- SET TASK: Every line below is to be quoted exactly, with nothing added or dropped.

- PROVIDED DATA:
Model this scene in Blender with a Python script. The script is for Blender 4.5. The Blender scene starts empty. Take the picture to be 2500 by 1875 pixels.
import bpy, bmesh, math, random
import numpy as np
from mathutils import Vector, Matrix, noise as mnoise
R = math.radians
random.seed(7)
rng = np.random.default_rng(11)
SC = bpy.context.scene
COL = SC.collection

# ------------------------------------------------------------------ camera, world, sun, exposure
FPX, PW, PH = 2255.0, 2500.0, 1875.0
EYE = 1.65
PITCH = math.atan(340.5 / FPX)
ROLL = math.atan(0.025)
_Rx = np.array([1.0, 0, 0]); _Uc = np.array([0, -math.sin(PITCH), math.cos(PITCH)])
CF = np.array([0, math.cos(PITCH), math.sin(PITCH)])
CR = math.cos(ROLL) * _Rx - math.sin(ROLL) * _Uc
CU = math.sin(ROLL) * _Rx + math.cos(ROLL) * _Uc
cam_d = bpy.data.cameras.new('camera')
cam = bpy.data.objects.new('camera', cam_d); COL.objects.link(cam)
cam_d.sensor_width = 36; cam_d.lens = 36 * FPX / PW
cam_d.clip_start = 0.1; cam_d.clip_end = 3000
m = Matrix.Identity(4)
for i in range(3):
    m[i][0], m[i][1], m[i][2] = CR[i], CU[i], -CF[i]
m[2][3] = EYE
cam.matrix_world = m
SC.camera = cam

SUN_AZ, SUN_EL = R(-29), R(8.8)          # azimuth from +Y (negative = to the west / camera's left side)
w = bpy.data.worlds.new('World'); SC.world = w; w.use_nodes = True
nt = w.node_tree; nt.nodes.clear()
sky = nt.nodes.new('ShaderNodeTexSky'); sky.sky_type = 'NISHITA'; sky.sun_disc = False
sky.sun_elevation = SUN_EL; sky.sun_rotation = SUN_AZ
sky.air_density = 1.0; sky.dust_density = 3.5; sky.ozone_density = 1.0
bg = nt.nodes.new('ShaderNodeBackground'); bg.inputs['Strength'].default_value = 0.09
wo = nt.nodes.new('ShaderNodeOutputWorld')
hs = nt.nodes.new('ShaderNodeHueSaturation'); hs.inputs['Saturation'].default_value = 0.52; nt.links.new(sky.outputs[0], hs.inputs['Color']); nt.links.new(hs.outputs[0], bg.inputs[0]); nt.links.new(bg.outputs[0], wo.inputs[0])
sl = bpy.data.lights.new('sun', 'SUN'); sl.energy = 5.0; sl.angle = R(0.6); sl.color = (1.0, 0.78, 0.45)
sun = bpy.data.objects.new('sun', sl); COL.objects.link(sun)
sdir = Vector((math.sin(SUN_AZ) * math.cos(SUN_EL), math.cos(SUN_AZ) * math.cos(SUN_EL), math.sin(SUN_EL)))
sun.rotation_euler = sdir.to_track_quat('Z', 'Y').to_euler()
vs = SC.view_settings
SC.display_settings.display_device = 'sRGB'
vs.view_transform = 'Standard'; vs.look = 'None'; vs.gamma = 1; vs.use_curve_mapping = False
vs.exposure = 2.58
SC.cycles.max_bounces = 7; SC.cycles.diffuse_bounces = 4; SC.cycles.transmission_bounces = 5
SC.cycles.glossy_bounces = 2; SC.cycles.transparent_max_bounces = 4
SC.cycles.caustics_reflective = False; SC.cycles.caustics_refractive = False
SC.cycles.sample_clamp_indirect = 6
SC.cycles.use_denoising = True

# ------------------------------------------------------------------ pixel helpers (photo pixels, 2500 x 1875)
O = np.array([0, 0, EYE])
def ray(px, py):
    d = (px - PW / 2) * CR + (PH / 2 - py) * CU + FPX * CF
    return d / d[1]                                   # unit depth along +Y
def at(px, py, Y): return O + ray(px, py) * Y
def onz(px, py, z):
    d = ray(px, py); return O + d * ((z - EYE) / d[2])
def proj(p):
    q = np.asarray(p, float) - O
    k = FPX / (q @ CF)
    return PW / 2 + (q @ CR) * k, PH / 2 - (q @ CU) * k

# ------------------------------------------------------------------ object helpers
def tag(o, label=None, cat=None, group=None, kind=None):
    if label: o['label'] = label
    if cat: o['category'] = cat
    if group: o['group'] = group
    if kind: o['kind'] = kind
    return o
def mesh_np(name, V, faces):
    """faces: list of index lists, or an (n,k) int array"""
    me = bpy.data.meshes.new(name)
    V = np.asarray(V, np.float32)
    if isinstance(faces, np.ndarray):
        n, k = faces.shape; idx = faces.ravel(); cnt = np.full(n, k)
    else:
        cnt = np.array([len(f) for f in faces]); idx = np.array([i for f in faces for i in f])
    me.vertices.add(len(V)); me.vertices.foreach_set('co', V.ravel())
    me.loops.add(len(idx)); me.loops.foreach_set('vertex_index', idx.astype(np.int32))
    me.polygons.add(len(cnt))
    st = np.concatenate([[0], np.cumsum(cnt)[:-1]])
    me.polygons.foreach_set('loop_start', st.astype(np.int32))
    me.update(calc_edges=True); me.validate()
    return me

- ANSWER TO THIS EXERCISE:
Model this scene in Blender with a Python script. The script is for Blender 4.5. The Blender scene starts empty. Take the picture to be 2500 by 1875 pixels.
import bpy, bmesh, math, random
import numpy as np
from mathutils import Vector, Matrix, noise as mnoise
R = math.radians
random.seed(7)
rng = np.random.default_rng(11)
SC = bpy.context.scene
COL = SC.collection

# ------------------------------------------------------------------ camera, world, sun, exposure
FPX, PW, PH = 2255.0, 2500.0, 1875.0
EYE = 1.65
PITCH = math.atan(340.5 / FPX)
ROLL = math.atan(0.025)
_Rx = np.array([1.0, 0, 0]); _Uc = np.array([0, -math.sin(PITCH), math.cos(PITCH)])
CF = np.array([0, math.cos(PITCH), math.sin(PITCH)])
CR = math.cos(ROLL) * _Rx - math.sin(ROLL) * _Uc
CU = math.sin(ROLL) * _Rx + math.cos(ROLL) * _Uc
cam_d = bpy.data.cameras.new('camera')
cam = bpy.data.objects.new('camera', cam_d); COL.objects.link(cam)
cam_d.sensor_width = 36; cam_d.lens = 36 * FPX / PW
cam_d.clip_start = 0.1; cam_d.clip_end = 3000
m = Matrix.Identity(4)
for i in range(3):
    m[i][0], m[i][1], m[i][2] = CR[i], CU[i], -CF[i]
m[2][3] = EYE
cam.matrix_world = m
SC.camera = cam

SUN_AZ, SUN_EL = R(-29), R(8.8)          # azimuth from +Y (negative = to the west / camera's left side)
w = bpy.data.worlds.new('World'); SC.world = w; w.use_nodes = True
nt = w.node_tree; nt.nodes.clear()
sky = nt.nodes.new('ShaderNodeTexSky'); sky.sky_type = 'NISHITA'; sky.sun_disc = False
sky.sun_elevation = SUN_EL; sky.sun_rotation = SUN_AZ
sky.air_density = 1.0; sky.dust_density = 3.5; sky.ozone_density = 1.0
bg = nt.nodes.new('ShaderNodeBackground'); bg.inputs['Strength'].default_value = 0.09
wo = nt.nodes.new('ShaderNodeOutputWorld')
hs = nt.nodes.new('ShaderNodeHueSaturation'); hs.inputs['Saturation'].default_value = 0.52; nt.links.new(sky.outputs[0], hs.inputs['Color']); nt.links.new(hs.outputs[0], bg.inputs[0]); nt.links.new(bg.outputs[0], wo.inputs[0])
sl = bpy.data.lights.new('sun', 'SUN'); sl.energy = 5.0; sl.angle = R(0.6); sl.color = (1.0, 0.78, 0.45)
sun = bpy.data.objects.new('sun', sl); COL.objects.link(sun)
sdir = Vector((math.sin(SUN_AZ) * math.cos(SUN_EL), math.cos(SUN_AZ) * math.cos(SUN_EL), math.sin(SUN_EL)))
sun.rotation_euler = sdir.to_track_quat('Z', 'Y').to_euler()
vs = SC.view_settings
SC.display_settings.display_device = 'sRGB'
vs.view_transform = 'Standard'; vs.look = 'None'; vs.gamma = 1; vs.use_curve_mapping = False
vs.exposure = 2.58
SC.cycles.max_bounces = 7; SC.cycles.diffuse_bounces = 4; SC.cycles.transmission_bounces = 5
SC.cycles.glossy_bounces = 2; SC.cycles.transparent_max_bounces = 4
SC.cycles.caustics_reflective = False; SC.cycles.caustics_refractive = False
SC.cycles.sample_clamp_indirect = 6
SC.cycles.use_denoising = True

# ------------------------------------------------------------------ pixel helpers (photo pixels, 2500 x 1875)
O = np.array([0, 0, EYE])
def ray(px, py):
    d = (px - PW / 2) * CR + (PH / 2 - py) * CU + FPX * CF
    return d / d[1]                                   # unit depth along +Y
def at(px, py, Y): return O + ray(px, py) * Y
def onz(px, py, z):
    d = ray(px, py); return O + d * ((z - EYE) / d[2])
def proj(p):
    q = np.asarray(p, float) - O
    k = FPX / (q @ CF)
    return PW / 2 + (q @ CR) * k, PH / 2 - (q @ CU) * k

# ------------------------------------------------------------------ object helpers
def tag(o, label=None, cat=None, group=None, kind=None):
    if label: o['label'] = label
    if cat: o['category'] = cat
    if group: o['group'] = group
    if kind: o['kind'] = kind
    return o
def mesh_np(name, V, faces):
    """faces: list of index lists, or an (n,k) int array"""
    me = bpy.data.meshes.new(name)
    V = np.asarray(V, np.float32)
    if isinstance(faces, np.ndarray):
        n, k = faces.shape; idx = faces.ravel(); cnt = np.full(n, k)
    else:
        cnt = np.array([len(f) for f in faces]); idx = np.array([i for f in faces for i in f])
    me.vertices.add(len(V)); me.vertices.foreach_set('co', V.ravel())
    me.loops.add(len(idx)); me.loops.foreach_set('vertex_index', idx.astype(np.int32))
    me.polygons.add(len(cnt))
    st = np.concatenate([[0], np.cumsum(cnt)[:-1]])
    me.polygons.foreach_set('loop_start', st.astype(np.int32))
    me.update(calc_edges=True); me.validate()
    return me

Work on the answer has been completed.